§ **Written problem**
Reproduce exactly the lines starting at the line that contains "Build this scene" and ending at the line that contains "col = sc.collection". Omit pictures.

§ **Records provided**
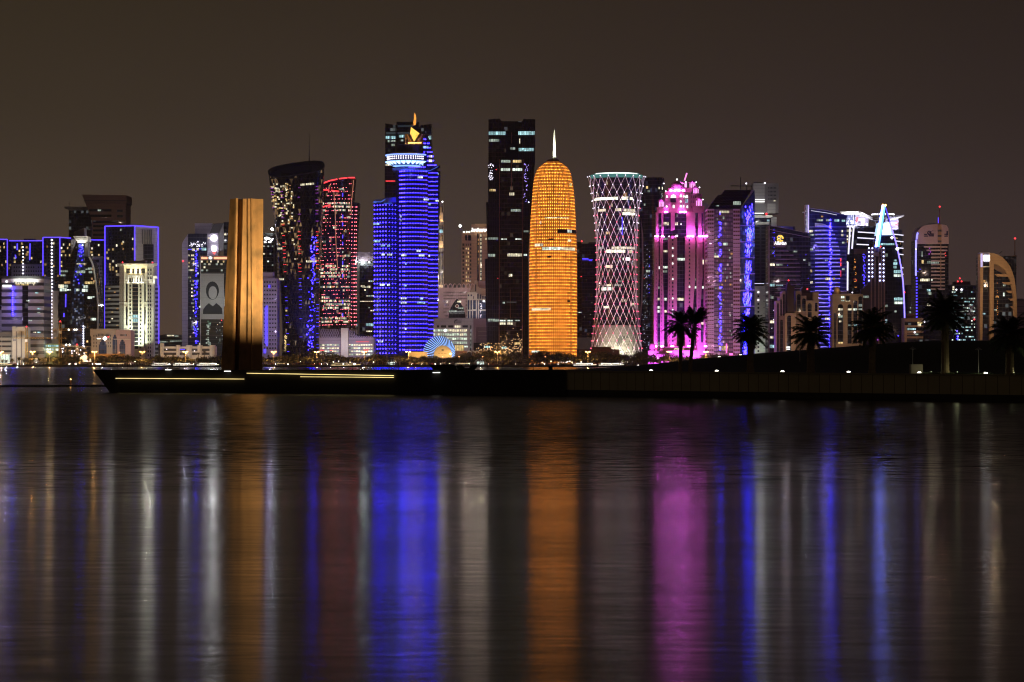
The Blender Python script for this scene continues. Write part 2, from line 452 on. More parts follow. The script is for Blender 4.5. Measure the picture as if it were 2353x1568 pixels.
        k = abs(s.x(u1, dy) - s.x(u0, dy)) / max(.01, max(xs) - min(xs)); ky = k if height is None else height / max(.01, max(ys) - min(ys))
        mx, my = (max(xs) + min(xs)) / 2, (max(ys) + min(ys)) / 2
        for v in me.vertices:
            x, y, z = v.co; v.co = ((x - mx) * k, -z * 4, (y - my) * ky)
        me.materials.clear(); me.materials.append(mat)
        t = bpy.data.objects.new(name, me); t.location = s.p((u0 + u1) / 2, vm, dy); t.parent = parent or s.o; COL.objects.link(t)
        return t

def structure(o):
    o["kind"] = "structure"; return o
# ---------------------------------------------------------------- water, shore, sky stays the world
def sheet(name, x0, x1, y0, y1, z, mat):
    b = MB(); b.face([(x0, y0, z), (x1, y0, z), (x1, y1, z), (x0, y1, z)]); return structure(b.build(name, mat))

m, nt = new_mat("night_water")
bs = nd(nt, "ShaderNodeBsdfPrincipled")
bs.distribution = "GGX"; bs.inputs["Base Color"].default_value = (.004, .0045, .005, 1); bs.inputs["IOR"].default_value = 1.33
ge = nd(nt, "ShaderNodeNewGeometry")
mp = nd(nt, "ShaderNodeMapping"); mp.inputs["Scale"].default_value = (.03, .12, 1); nt.links.new(ge.outputs["Position"], mp.inputs[0])
n1 = nd(nt, "ShaderNodeTexNoise"); n1.inputs["Scale"].default_value = 1.0; n1.inputs["Detail"].default_value = 4; nt.links.new(mp.outputs[0], n1.inputs["Vector"])
mp2 = nd(nt, "ShaderNodeMapping"); mp2.inputs["Scale"].default_value = (.8, 3.6, 1); nt.links.new(ge.outputs["Position"], mp2.inputs[0])
n2 = nd(nt, "ShaderNodeTexNoise"); n2.inputs["Scale"].default_value = 1.0; n2.inputs["Detail"].default_value = 3; nt.links.new(mp2.outputs[0], n2.inputs["Vector"])
ro = nd(nt, "ShaderNodeMapRange"); ro.inputs["From Min"].default_value = .3; ro.inputs["From Max"].default_value = .7
ro.inputs["To Min"].default_value = .145; ro.inputs["To Max"].default_value = .175
nt.links.new(n1.outputs["Fac"], ro.inputs["Value"])
sp = nd(nt, "ShaderNodeSeparateXYZ"); nt.links.new(ge.outputs["Position"], sp.inputs[0])     # the open channel is ruffled by wind, the lee of the near shore lies calm
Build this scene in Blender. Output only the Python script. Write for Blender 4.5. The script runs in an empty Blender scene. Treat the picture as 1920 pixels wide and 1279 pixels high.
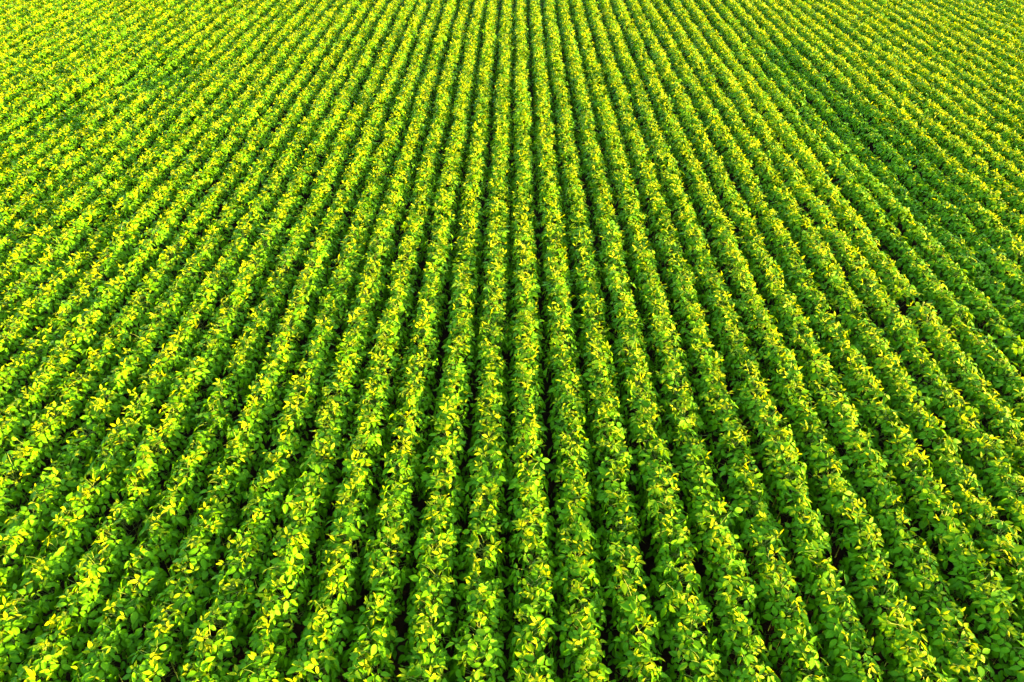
import bpy, math
import numpy as np

rng = np.random.default_rng(20240611)
sc = bpy.context.scene
col = sc.collection

# ------------------------------------------------------------------ dimensions (metres)
ROW = 0.50            # distance between crop rows
PHASE = 0.34          # offset of the rows, in row distances
PITCH = 0.20          # distance between plants along a row
F_PX, W_PX, H_PX = 1400.0, 1920.0, 1279.0
TOP = 0.78            # height of the canopy crest
VPX, VPY = 969.0, -417.0
TILT = math.atan((H_PX / 2 - VPY) / F_PX)
CAM_H = ROW * math.cos(TILT) / 0.0624 + TOP
YAW = math.atan((VPX - W_PX / 2) * math.cos(TILT) / F_PX)     # to the left of the rows
NEAR_PLANTS = 300

# ------------------------------------------------------------------ camera
cam = bpy.data.cameras.new('camera')
cam.sensor_fit = 'HORIZONTAL'
cam.sensor_width = 36.0
cam.lens = 36.0 * F_PX / W_PX
cam.clip_start, cam.clip_end = 0.1, 5000.0
cam_o = bpy.data.objects.new('camera', cam)
cam_o.location = (0, 0, CAM_H)
cam_o.rotation_euler = (math.pi / 2 - TILT, 0, YAW)
col.objects.link(cam_o)
sc.camera = cam_o


def project(P):
    """world points -> photograph pixels and depth"""
    cy, sy = math.cos(YAW), math.sin(YAW)
    x = P[:, 0] * cy + P[:, 1] * sy
    y = -P[:, 0] * sy + P[:, 1] * cy
    z = P[:, 2] - CAM_H
    d = y * math.cos(TILT) - z * math.sin(TILT)
    v = y * math.sin(TILT) + z * math.cos(TILT)
    d_ = np.maximum(d, 0.05)
    return W_PX / 2 + F_PX * x / d_, H_PX / 2 - F_PX * v / d_, d


# ------------------------------------------------------------------ materials
def new_mat(name):
    m = bpy.data.materials.new(name)
    m.use_nodes = True
    nt = m.node_tree
    nt.nodes.clear()
    return m, nt.nodes, nt.links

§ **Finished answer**
Build this scene in Blender. Output only the Python script. Write for Blender 4.5. The script runs in an empty Blender scene. Treat the picture as 1920 pixels wide and 1279 pixels high.
import bpy, math
import numpy as np

rng = np.random.default_rng(20240611)
sc = bpy.context.scene
col = sc.collection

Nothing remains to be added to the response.